Domingo II del tiempo ordinario (C)

Amigos y hermanos:

Jesús había sido invitado a una boda, en Caná de Galilea. También había sido invitada María, su madre. Jesús y María, con una intensidad diferente, aproximan la presencia de Dios a dondequiera que estén, y, donde está Dios, allí hay amor, gracia, milagro; porque Dios es todo bien, toda verdad y toda riqueza. Cuando el sol despliega sus dorados rayos por el horizonte, el suelo que los recibe se ilumina y caldea y, bajo estos efectos, se reaviva la vegetación y se pone en movimiento la vida con el fin de producir su fruto. Cuando Dios se acerca amorosamente a una persona o a una comunidad, el bien, la paz y la felicidad crecen manifiestamente en los corazones, hasta entonces, quizás, dormidos.

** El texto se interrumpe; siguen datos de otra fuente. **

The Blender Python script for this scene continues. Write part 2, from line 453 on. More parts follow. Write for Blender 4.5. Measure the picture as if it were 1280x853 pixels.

Es, claramente, el proceso por cuyo advenimiento ora el profeta Isaías, cuando escribe: Por amor de Jerusalén no descansaré, hasta que rompa la aurora de su justicia, y su salvación llamee como antorcha. Los pueblos verán tu justicia y los reyes tu gloria; te pondrán un nombre nuevo, pronunciado por la boca del Señor.

Cuando el Señor se acerca a su pueblo, las manifestaciones del Espíritu brotan en cada persona en forma de carismas diferentes: unos reciben el don de la fe; otros, el de dar salud a los enfermos; otros reciben el don de hacer milagros; a otros se les da el carisma de servir al prójimo necesitado; algunos reciben el don de entender la palabra de Dios y otros, el de explicarla fructíferamente.

Existe especialmente un medio, único por su eficacia, que Dios ha elegido para hacerse presente y cercano a los hombres y para comunicarse Íntimamente con ellos: la humanidad de Jesucristo. La obra de Dios alcanza el corazón del mundo por aquella santa humanidad y, secundariamente, por la presencia de María, la madre de Jesús. ¡No sabían bien los novios de Caná a quienes había invitado a su boda! Tal como se acostumbra, los debieron invitar por tener con ellos algún vínculo de parentesco o por amistad. En aquellos tiempos Jesús no había hecho todavía ningún milagro, y nadie conocía aún la importancia real de su persona.

Jesús aceptó la invitación porque estaba a favor de las relaciones y vínculos humanos cordiales y sinceros, y porque se sentiría cómodo con la bondad y las demás buenas disposiciones de la familia en cuestión. Así de naturalmente, Jesús, sin saberlo ellos, aproximó Dios a los anfitriones de tan entrañable fiesta, y hasta a los invitados sin excepción. Y se hizo el milagro por intercesión de su madre, María.

El relato del Evangelio de hoy es una llamada a nuestra atención para que nos aproximemos lo más posible a la humanidad de Jesús, interesándonos por conocer mejor a diario su trayectoria humana, amando con fervor de amigos su vida humana, escuchando su palabra humana. Luego de esto, podremos escuchar como dichas para nosotros aquellas palabras de Jesús al apóstol Felipe: Quien me ve a mi, Felipe, ve al Padre que me ha enviado. Entonces, viviendo en intimidad con él nos dará a conocer y sentir su condición divina y obrará en nosotros los milagros de conversión y santificación que sean necesarios.